DATA SHOWN ▸

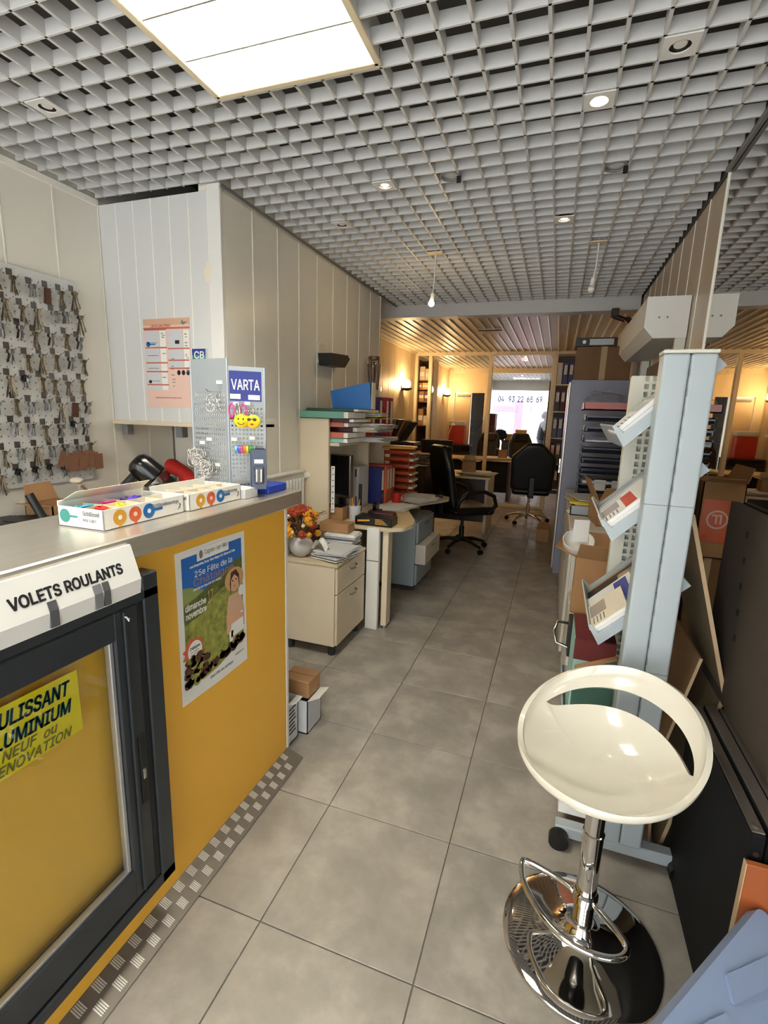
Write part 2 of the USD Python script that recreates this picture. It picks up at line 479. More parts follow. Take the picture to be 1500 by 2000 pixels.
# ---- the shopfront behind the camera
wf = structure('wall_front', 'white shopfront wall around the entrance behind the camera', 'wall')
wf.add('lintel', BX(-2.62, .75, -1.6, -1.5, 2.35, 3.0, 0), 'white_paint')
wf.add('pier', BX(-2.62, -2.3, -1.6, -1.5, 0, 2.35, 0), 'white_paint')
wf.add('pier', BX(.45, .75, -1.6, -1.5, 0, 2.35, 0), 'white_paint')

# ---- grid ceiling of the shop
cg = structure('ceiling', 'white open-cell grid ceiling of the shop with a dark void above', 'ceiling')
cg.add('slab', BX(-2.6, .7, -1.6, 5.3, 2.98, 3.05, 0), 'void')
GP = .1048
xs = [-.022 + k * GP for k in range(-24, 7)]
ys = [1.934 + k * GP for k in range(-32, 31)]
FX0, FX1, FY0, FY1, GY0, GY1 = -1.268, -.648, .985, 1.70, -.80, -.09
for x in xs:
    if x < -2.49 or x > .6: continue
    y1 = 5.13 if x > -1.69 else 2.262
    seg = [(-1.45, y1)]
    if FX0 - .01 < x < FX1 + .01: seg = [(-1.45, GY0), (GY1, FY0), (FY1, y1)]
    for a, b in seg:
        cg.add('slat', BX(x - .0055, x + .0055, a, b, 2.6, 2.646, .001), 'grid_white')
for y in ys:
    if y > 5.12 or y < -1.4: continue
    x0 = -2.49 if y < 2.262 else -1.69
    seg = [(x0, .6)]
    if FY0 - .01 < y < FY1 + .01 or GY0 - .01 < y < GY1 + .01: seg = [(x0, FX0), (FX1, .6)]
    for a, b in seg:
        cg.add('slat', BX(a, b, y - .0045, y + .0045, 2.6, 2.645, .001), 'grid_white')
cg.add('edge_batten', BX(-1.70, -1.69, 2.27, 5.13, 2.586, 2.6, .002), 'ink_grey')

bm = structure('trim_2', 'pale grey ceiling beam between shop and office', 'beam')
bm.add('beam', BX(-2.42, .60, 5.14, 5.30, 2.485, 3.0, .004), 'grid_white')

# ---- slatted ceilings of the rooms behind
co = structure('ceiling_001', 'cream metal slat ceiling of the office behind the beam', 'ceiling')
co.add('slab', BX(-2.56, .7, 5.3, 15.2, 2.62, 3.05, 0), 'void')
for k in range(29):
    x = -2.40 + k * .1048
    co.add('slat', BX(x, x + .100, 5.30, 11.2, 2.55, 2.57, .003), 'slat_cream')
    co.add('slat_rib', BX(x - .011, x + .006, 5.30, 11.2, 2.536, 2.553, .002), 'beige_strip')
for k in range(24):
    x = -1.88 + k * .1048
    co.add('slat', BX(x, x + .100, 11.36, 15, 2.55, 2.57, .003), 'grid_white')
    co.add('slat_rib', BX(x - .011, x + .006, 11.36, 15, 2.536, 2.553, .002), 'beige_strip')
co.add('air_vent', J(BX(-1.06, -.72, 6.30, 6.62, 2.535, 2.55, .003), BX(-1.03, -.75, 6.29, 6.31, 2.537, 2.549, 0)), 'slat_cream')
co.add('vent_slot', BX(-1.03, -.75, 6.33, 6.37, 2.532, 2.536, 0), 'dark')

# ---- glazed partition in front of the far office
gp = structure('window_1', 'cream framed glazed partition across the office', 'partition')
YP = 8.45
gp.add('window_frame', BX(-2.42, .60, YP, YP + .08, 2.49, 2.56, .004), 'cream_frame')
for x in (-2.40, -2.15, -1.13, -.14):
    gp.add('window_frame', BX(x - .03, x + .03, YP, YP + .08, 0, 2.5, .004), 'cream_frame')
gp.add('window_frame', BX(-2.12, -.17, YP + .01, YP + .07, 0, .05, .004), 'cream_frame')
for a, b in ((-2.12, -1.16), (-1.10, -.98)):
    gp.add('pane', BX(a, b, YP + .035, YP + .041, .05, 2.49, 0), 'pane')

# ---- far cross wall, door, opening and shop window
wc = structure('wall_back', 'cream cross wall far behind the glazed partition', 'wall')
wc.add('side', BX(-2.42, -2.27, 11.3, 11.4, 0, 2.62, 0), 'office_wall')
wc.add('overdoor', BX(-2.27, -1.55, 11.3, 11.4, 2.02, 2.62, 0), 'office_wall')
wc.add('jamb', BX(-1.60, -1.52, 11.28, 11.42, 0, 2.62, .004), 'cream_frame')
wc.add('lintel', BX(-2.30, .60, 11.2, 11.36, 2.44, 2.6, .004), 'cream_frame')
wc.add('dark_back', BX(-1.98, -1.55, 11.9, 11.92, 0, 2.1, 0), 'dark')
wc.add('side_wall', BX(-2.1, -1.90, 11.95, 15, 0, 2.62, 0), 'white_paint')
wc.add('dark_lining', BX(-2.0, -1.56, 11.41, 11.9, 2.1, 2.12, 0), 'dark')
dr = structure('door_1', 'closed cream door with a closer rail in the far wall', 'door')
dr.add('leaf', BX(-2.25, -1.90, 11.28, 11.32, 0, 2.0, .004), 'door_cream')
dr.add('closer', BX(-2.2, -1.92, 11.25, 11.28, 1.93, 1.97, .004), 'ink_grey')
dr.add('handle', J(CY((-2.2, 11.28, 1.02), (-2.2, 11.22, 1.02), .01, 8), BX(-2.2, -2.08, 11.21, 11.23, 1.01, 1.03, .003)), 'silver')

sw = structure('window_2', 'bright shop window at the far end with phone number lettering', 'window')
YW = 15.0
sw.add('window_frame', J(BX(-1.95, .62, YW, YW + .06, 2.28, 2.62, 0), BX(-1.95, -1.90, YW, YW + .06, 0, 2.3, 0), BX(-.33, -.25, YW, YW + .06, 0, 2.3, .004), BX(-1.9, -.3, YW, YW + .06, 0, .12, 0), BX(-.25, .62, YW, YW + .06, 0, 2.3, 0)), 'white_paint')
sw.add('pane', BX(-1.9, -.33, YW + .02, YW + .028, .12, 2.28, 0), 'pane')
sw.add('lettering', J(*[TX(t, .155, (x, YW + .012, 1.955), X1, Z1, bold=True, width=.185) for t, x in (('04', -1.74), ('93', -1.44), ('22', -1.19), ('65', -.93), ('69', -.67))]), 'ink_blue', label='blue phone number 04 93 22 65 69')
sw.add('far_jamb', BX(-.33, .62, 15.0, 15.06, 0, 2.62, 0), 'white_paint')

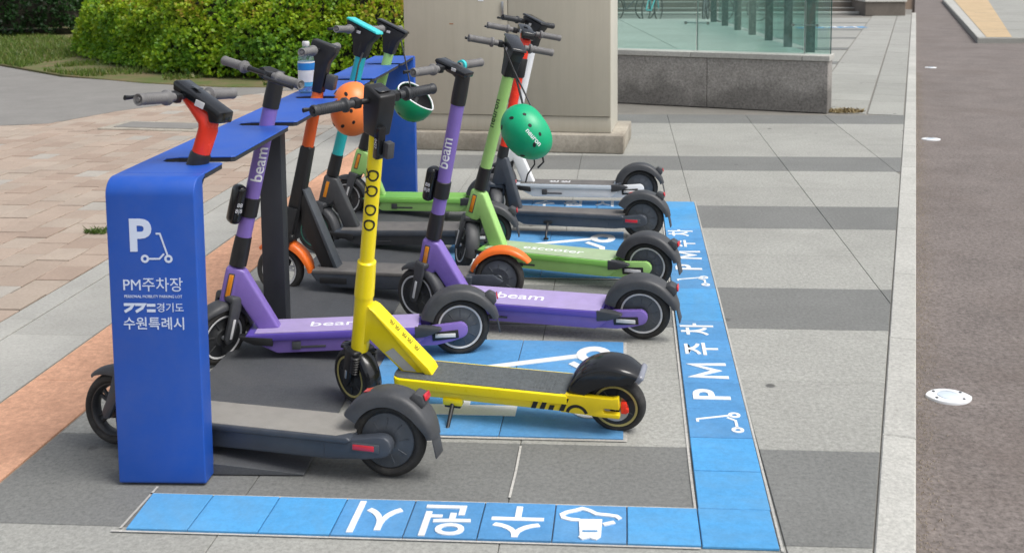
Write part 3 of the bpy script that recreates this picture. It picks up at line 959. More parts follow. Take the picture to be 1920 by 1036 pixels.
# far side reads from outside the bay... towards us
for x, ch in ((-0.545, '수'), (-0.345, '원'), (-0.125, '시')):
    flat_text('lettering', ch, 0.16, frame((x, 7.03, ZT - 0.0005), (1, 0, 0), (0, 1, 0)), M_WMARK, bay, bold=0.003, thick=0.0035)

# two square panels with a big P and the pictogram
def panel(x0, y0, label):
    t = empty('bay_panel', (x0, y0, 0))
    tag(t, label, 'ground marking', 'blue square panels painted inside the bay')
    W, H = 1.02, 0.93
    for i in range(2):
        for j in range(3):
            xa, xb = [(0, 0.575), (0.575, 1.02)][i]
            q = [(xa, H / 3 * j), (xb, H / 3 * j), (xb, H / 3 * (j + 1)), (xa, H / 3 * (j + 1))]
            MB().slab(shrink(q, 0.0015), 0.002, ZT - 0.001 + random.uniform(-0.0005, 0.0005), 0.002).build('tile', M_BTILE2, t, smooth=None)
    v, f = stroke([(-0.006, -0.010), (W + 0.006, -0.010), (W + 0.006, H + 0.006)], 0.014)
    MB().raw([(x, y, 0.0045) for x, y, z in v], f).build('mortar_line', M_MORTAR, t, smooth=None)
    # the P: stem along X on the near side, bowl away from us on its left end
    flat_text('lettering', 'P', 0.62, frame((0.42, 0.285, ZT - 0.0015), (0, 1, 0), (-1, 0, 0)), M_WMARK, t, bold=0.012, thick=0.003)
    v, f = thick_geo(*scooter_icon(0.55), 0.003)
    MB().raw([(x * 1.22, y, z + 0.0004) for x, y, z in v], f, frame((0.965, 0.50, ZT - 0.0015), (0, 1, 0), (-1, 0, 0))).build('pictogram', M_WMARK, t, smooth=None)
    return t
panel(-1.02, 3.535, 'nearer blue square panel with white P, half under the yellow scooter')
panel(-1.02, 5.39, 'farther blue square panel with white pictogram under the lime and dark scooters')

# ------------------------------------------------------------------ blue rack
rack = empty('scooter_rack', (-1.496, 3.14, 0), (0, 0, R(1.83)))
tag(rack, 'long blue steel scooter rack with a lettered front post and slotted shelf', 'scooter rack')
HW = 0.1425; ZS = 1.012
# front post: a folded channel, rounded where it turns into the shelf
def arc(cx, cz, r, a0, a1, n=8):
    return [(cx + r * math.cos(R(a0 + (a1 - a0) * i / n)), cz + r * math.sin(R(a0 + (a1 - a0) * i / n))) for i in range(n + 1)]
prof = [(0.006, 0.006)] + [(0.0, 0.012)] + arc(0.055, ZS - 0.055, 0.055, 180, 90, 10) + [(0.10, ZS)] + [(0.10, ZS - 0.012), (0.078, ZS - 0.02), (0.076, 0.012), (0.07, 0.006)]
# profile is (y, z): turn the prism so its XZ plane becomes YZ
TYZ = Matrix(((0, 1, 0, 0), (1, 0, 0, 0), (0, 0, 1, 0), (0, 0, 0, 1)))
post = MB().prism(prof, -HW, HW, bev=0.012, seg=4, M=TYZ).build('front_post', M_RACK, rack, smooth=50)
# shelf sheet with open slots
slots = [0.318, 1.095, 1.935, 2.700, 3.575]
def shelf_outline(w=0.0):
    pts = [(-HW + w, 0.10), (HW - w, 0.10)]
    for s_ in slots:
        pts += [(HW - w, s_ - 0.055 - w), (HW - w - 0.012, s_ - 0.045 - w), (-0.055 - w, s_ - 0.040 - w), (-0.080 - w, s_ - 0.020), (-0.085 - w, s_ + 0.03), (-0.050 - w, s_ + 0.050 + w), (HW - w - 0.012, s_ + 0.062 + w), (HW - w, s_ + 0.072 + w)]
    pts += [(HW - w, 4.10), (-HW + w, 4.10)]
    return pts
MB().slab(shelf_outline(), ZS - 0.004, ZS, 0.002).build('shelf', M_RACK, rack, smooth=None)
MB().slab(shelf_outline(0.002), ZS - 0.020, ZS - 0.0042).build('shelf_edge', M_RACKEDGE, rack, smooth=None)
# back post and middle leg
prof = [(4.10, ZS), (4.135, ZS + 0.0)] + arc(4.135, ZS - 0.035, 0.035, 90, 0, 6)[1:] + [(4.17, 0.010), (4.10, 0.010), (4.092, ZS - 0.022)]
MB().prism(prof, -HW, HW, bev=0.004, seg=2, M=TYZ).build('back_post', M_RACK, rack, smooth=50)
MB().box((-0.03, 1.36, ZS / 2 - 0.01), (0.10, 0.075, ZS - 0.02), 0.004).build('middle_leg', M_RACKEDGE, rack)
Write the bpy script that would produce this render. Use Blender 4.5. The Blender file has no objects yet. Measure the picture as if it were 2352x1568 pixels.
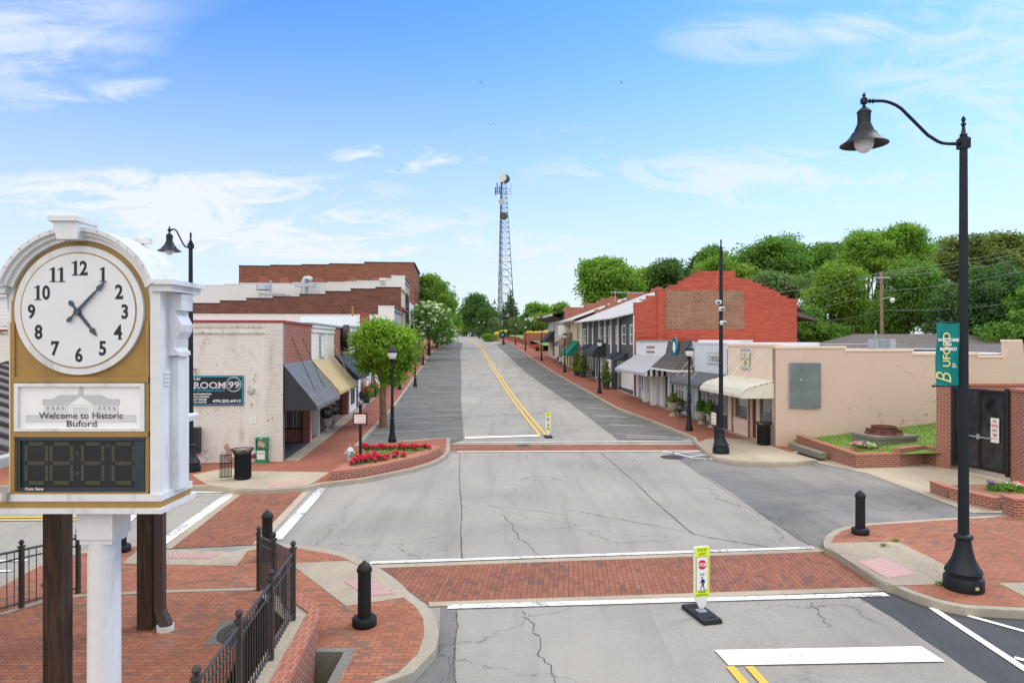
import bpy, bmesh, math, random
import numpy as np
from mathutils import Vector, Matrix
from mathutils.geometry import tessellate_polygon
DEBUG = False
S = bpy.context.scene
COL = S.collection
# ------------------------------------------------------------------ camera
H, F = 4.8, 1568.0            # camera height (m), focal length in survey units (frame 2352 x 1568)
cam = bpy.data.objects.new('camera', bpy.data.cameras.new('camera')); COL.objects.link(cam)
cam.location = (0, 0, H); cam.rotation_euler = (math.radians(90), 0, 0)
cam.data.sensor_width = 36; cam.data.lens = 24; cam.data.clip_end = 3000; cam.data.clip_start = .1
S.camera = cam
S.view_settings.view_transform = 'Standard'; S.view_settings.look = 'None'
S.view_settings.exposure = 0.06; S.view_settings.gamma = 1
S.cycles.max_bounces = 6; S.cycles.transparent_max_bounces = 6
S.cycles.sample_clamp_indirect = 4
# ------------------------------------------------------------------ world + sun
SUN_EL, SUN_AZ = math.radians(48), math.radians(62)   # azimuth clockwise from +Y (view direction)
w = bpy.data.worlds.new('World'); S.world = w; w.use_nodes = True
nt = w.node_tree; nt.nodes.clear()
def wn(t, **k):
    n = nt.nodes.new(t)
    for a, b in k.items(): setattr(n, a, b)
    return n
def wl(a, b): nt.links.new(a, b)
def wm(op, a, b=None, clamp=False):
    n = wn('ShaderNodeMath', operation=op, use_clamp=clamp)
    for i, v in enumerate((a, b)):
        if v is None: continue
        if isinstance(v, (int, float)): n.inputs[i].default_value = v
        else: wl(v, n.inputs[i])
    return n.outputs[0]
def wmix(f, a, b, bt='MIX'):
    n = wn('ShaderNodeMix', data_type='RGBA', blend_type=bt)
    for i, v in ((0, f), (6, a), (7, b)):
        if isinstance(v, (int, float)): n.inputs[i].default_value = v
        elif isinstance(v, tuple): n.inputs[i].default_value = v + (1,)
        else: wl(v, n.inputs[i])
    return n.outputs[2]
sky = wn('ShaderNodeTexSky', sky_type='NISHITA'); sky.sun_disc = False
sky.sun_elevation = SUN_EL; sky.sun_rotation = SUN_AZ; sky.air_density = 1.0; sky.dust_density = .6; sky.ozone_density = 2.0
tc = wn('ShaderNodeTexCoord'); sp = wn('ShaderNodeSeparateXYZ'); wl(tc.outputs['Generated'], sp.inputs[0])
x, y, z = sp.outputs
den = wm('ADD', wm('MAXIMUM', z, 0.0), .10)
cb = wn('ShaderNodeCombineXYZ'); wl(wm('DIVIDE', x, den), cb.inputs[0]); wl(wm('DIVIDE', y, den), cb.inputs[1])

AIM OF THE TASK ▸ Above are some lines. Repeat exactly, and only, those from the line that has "Write part 3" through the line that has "flat_text('lettering', ch, 0.16, frame((x, 7.03, ZT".

SOLUTION TO THE PROBLEM ▸
Write part 3 of the bpy script that recreates this picture. It picks up at line 959. More parts follow. Take the picture to be 1920 by 1036 pixels.
# far side reads from outside the bay... towards us
for x, ch in ((-0.545, '수'), (-0.345, '원'), (-0.125, '시')):
    flat_text('lettering', ch, 0.16, frame((x, 7.03, ZT - 0.0005), (1, 0, 0), (0, 1, 0)), M_WMARK, bay, bold=0.003, thick=0.0035)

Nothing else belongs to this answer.